The XRP ETF market is sending a very different message from XRP’s price chart. While the token slipped below the closely watched $1.274 support level and traded near $1.24 after a three-day decline of about 7%, U.S. spot XRP ETFs continued to pull in fresh capital at a record pace in May 2026.
That split matters because it suggests institutional demand for regulated XRP exposure remains intact even during a broader crypto selloff. Since launching in November 2025, the U.S. spot XRP ETF category has accumulated roughly $1.39 billion to $1.44 billion in net inflows, with May standing out as the strongest month of 2026 and no outflow days recorded during the period.
For investors, the key question is whether persistent XRP ETF buying can eventually support the token’s price, or whether macro weakness across digital assets will keep overwhelming category-specific demand in the near term.
Key Facts
- XRP fell to around $1.24 after breaking the $1.274 support level, down roughly 7% in three days.
- U.S. spot XRP ETFs have attracted about $1.39 billion to $1.44 billion in cumulative net inflows since their November 2025 launch.
- May 2026 was the strongest monthly inflow period for the XRP ETF category, exceeding April’s $81.59 million.
- The seven-fund XRP ETF complex holds roughly 840 million to 905 million XRP in custody.
- The category’s assets under management peaked near $1.65 billion in January 2026 before falling toward roughly $1.0 billion to $1.2 billion as XRP prices weakened.
XRP ETF Inflows
The central development is the resilience of XRP ETF inflows during a period of market stress. The U.S. market now includes a seven-fund spot XRP ETF ecosystem, with products from REX-Osprey, Bitwise, Canary Capital, Franklin Templeton, Grayscale and 21Shares. Those funds have created a regulated pathway for investors to gain XRP exposure through brokerage and retirement accounts, broadening access beyond direct token ownership.
What makes the recent data notable is the consistency of demand. May 2026 delivered the strongest monthly inflow total of the year, and the category reportedly went the entire month without a single day of net outflows. That is unusual for a high-volatility crypto product and stands out even more because the broader digital asset market was under pressure at the same time.
The divergence also matters mechanically. When spot ETFs gather assets, they remove tokens from the liquid market and place them into custody. With an estimated 840 million to 905 million XRP held across the complex, the funds are absorbing a meaningful amount of supply. That does not shield XRP from broad market declines, but it can tighten available float over time and potentially amplify any rebound if demand accelerates.
Persistent XRP ETF inflows are showing institutional conviction even as the token itself remains under heavy price pressure.

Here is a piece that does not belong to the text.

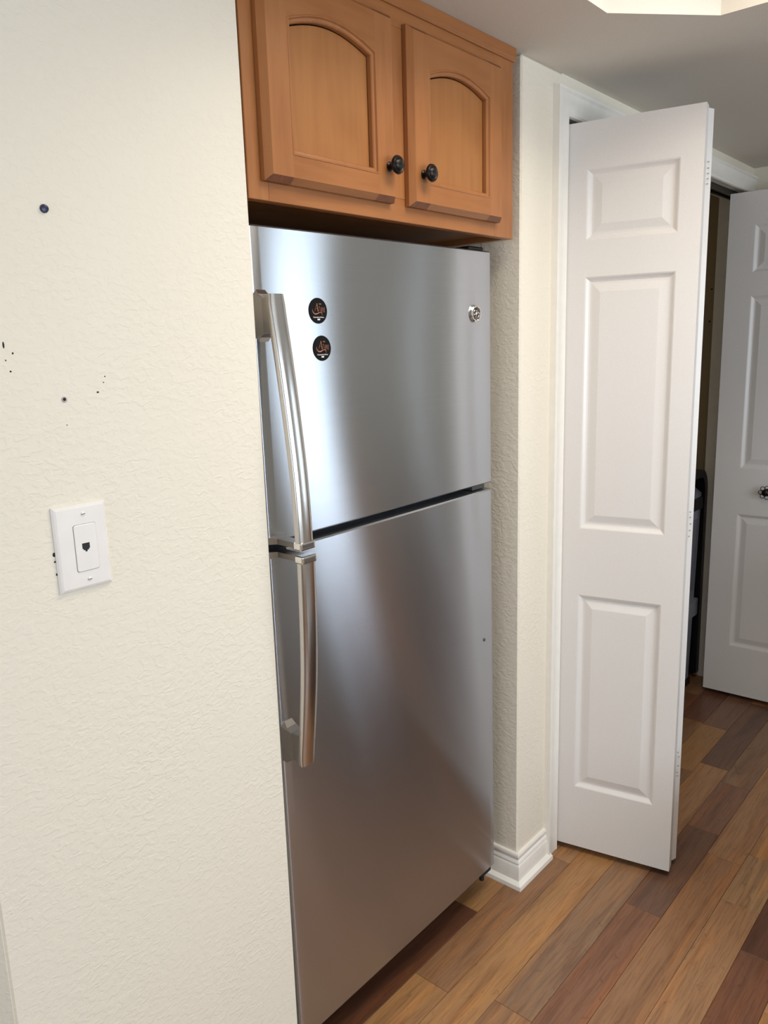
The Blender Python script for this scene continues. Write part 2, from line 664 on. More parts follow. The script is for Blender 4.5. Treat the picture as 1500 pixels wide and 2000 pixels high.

Why the price and flows are diverging
XRP’s recent weakness reflects more than fund-specific demand. The token has been dragged lower by a wider crypto pullback, including pressure on benchmark assets such as Bitcoin. In that environment, even strong inflows into a niche ETF category may not be enough to offset risk-off selling across the market.
There is also a technical dimension. Breaking below $1.274 removed a support level that had held for roughly a year, which can trigger additional selling from momentum traders and systematic strategies. That helps explain why ETF buying and token price action are moving in opposite directions for now.
Implications for Investors
For portfolio managers and retail investors alike, XRP ETFs present a mixed picture of opportunity and risk. On one hand, the steady inflow trend suggests that some investors are treating current prices as an accumulation zone. The absence of outflow days in May points to a high-conviction buyer base, not merely short-term speculation. If those flows continue, they could form a structural support mechanism for the asset class.
On the other hand, XRP ETFs remain high-beta instruments tied directly to the token’s volatility. The decline in category assets under management from roughly $1.65 billion in January 2026 to about $1.0 billion to $1.2 billion later on was driven largely by price depreciation rather than a collapse in investor interest. That means shareholders remain exposed to sharp mark-to-market swings even when net inflows are positive.
Another major watch-point is regulation. The CLARITY Act advanced through a bipartisan Senate committee vote and is now viewed as a potential catalyst for the next phase of institutional adoption. If enacted, the bill could strengthen the legal framework around XRP’s market status and improve confidence among larger allocators. If it stalls, inflows may continue, but likely at a slower and less transformative pace.
Investors comparing products such as XRPR, XRPI and Bitwise’s XRP fund should focus less on headline narratives and more on structure, liquidity, fees and trading spreads. These vehicles offer broadly similar spot exposure, so selection is likely to come down to execution quality and account availability rather than a fundamentally different investment thesis.
The next stage for XRP ETF performance will depend on two variables: whether inflows remain resilient and whether the broader crypto market stabilizes. If token prices recover while the supply-absorption trend continues, the category could become a more important driver of XRP valuation in the second half of 2026.